Entries with scene source code:
(begin)

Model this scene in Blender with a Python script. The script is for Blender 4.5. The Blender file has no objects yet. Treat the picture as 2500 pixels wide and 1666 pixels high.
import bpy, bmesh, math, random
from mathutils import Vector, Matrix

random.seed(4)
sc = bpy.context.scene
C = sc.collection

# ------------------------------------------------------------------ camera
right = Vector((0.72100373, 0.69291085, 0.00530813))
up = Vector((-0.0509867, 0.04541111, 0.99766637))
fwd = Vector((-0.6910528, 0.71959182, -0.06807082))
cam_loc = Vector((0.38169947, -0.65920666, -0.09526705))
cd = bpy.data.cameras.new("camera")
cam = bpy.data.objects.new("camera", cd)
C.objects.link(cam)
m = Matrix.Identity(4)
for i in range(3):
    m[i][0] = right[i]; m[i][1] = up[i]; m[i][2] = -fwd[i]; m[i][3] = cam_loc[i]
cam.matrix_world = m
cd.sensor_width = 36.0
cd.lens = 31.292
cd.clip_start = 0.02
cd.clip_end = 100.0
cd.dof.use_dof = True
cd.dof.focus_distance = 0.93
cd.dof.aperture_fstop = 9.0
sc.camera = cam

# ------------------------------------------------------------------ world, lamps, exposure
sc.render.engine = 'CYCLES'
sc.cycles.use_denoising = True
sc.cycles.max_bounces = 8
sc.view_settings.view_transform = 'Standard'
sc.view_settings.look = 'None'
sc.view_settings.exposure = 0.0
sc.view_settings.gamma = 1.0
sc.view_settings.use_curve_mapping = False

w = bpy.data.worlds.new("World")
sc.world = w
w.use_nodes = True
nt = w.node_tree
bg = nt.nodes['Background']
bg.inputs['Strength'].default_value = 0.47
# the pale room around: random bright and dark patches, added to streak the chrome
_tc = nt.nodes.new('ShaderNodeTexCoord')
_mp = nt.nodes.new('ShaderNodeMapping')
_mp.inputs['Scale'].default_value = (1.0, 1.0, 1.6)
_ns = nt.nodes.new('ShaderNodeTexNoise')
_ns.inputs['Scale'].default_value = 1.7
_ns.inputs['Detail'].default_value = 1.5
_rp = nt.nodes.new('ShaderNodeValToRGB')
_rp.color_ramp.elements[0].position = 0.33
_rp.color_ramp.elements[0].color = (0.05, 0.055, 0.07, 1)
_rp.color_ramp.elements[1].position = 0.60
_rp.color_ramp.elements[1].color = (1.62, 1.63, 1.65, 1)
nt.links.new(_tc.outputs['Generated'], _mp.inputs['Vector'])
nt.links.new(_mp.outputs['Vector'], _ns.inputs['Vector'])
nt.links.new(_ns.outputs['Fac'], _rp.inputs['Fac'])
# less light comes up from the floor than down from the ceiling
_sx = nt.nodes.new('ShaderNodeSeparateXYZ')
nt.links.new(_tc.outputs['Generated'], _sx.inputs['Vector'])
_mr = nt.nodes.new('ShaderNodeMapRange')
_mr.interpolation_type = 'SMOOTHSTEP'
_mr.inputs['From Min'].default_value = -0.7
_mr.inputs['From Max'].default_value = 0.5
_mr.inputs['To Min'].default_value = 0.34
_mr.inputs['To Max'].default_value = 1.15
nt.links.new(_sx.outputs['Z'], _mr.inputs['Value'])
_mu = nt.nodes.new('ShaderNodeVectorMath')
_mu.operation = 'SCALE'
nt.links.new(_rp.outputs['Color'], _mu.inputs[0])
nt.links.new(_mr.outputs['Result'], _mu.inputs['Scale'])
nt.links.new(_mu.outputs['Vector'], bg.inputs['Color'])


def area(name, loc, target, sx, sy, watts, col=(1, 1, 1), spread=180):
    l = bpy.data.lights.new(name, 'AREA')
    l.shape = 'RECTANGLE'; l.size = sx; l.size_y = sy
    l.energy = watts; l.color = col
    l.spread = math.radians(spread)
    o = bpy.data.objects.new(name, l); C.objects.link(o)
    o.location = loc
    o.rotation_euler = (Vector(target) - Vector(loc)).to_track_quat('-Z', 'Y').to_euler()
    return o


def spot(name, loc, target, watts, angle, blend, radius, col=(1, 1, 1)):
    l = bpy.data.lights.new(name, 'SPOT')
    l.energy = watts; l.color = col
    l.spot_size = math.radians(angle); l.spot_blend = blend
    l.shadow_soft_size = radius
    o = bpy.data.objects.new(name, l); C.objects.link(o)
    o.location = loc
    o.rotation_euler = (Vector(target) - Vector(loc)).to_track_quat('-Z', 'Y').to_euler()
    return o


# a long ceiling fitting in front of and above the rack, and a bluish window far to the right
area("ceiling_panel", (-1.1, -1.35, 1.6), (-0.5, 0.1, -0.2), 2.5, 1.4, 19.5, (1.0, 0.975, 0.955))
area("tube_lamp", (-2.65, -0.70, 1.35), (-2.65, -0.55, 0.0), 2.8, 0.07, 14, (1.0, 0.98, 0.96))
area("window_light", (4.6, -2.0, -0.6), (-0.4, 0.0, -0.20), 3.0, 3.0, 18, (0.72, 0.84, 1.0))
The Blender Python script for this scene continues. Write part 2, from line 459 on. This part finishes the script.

(end)

EXERCISE OBJECTIVE: Give the entries again in full, exactly as they are written.

TASK ANSWER:
Model this scene in Blender with a Python script. The script is for Blender 4.5. The Blender file has no objects yet. Treat the picture as 2500 pixels wide and 1666 pixels high.
import bpy, bmesh, math, random
from mathutils import Vector, Matrix

random.seed(4)
sc = bpy.context.scene
C = sc.collection

# ------------------------------------------------------------------ camera
right = Vector((0.72100373, 0.69291085, 0.00530813))
up = Vector((-0.0509867, 0.04541111, 0.99766637))
fwd = Vector((-0.6910528, 0.71959182, -0.06807082))
cam_loc = Vector((0.38169947, -0.65920666, -0.09526705))
cd = bpy.data.cameras.new("camera")
cam = bpy.data.objects.new("camera", cd)
C.objects.link(cam)
m = Matrix.Identity(4)
for i in range(3):
    m[i][0] = right[i]; m[i][1] = up[i]; m[i][2] = -fwd[i]; m[i][3] = cam_loc[i]
cam.matrix_world = m
cd.sensor_width = 36.0
cd.lens = 31.292
cd.clip_start = 0.02
cd.clip_end = 100.0
cd.dof.use_dof = True
cd.dof.focus_distance = 0.93
cd.dof.aperture_fstop = 9.0
sc.camera = cam

# ------------------------------------------------------------------ world, lamps, exposure
sc.render.engine = 'CYCLES'
sc.cycles.use_denoising = True
sc.cycles.max_bounces = 8
sc.view_settings.view_transform = 'Standard'
sc.view_settings.look = 'None'
sc.view_settings.exposure = 0.0
sc.view_settings.gamma = 1.0
sc.view_settings.use_curve_mapping = False

w = bpy.data.worlds.new("World")
sc.world = w
w.use_nodes = True
nt = w.node_tree
bg = nt.nodes['Background']
bg.inputs['Strength'].default_value = 0.47
# the pale room around: random bright and dark patches, added to streak the chrome
_tc = nt.nodes.new('ShaderNodeTexCoord')
_mp = nt.nodes.new('ShaderNodeMapping')
_mp.inputs['Scale'].default_value = (1.0, 1.0, 1.6)
_ns = nt.nodes.new('ShaderNodeTexNoise')
_ns.inputs['Scale'].default_value = 1.7
_ns.inputs['Detail'].default_value = 1.5
_rp = nt.nodes.new('ShaderNodeValToRGB')
_rp.color_ramp.elements[0].position = 0.33
_rp.color_ramp.elements[0].color = (0.05, 0.055, 0.07, 1)
_rp.color_ramp.elements[1].position = 0.60
_rp.color_ramp.elements[1].color = (1.62, 1.63, 1.65, 1)
nt.links.new(_tc.outputs['Generated'], _mp.inputs['Vector'])
nt.links.new(_mp.outputs['Vector'], _ns.inputs['Vector'])
nt.links.new(_ns.outputs['Fac'], _rp.inputs['Fac'])
# less light comes up from the floor than down from the ceiling
_sx = nt.nodes.new('ShaderNodeSeparateXYZ')
nt.links.new(_tc.outputs['Generated'], _sx.inputs['Vector'])
_mr = nt.nodes.new('ShaderNodeMapRange')
_mr.interpolation_type = 'SMOOTHSTEP'
_mr.inputs['From Min'].default_value = -0.7
_mr.inputs['From Max'].default_value = 0.5
_mr.inputs['To Min'].default_value = 0.34
_mr.inputs['To Max'].default_value = 1.15
nt.links.new(_sx.outputs['Z'], _mr.inputs['Value'])
_mu = nt.nodes.new('ShaderNodeVectorMath')
_mu.operation = 'SCALE'
nt.links.new(_rp.outputs['Color'], _mu.inputs[0])
nt.links.new(_mr.outputs['Result'], _mu.inputs['Scale'])
nt.links.new(_mu.outputs['Vector'], bg.inputs['Color'])


def area(name, loc, target, sx, sy, watts, col=(1, 1, 1), spread=180):
    l = bpy.data.lights.new(name, 'AREA')
    l.shape = 'RECTANGLE'; l.size = sx; l.size_y = sy
    l.energy = watts; l.color = col
    l.spread = math.radians(spread)
    o = bpy.data.objects.new(name, l); C.objects.link(o)
    o.location = loc
    o.rotation_euler = (Vector(target) - Vector(loc)).to_track_quat('-Z', 'Y').to_euler()
    return o


def spot(name, loc, target, watts, angle, blend, radius, col=(1, 1, 1)):
    l = bpy.data.lights.new(name, 'SPOT')
    l.energy = watts; l.color = col
    l.spot_size = math.radians(angle); l.spot_blend = blend
    l.shadow_soft_size = radius
    o = bpy.data.objects.new(name, l); C.objects.link(o)
    o.location = loc
    o.rotation_euler = (Vector(target) - Vector(loc)).to_track_quat('-Z', 'Y').to_euler()
    return o


# a long ceiling fitting in front of and above the rack, and a bluish window far to the right
area("ceiling_panel", (-1.1, -1.35, 1.6), (-0.5, 0.1, -0.2), 2.5, 1.4, 19.5, (1.0, 0.975, 0.955))
area("tube_lamp", (-2.65, -0.70, 1.35), (-2.65, -0.55, 0.0), 2.8, 0.07, 14, (1.0, 0.98, 0.96))
area("window_light", (4.6, -2.0, -0.6), (-0.4, 0.0, -0.20), 3.0, 3.0, 18, (0.72, 0.84, 1.0))
The Blender Python script for this scene continues. Write part 2, from line 459 on. This part finishes the script.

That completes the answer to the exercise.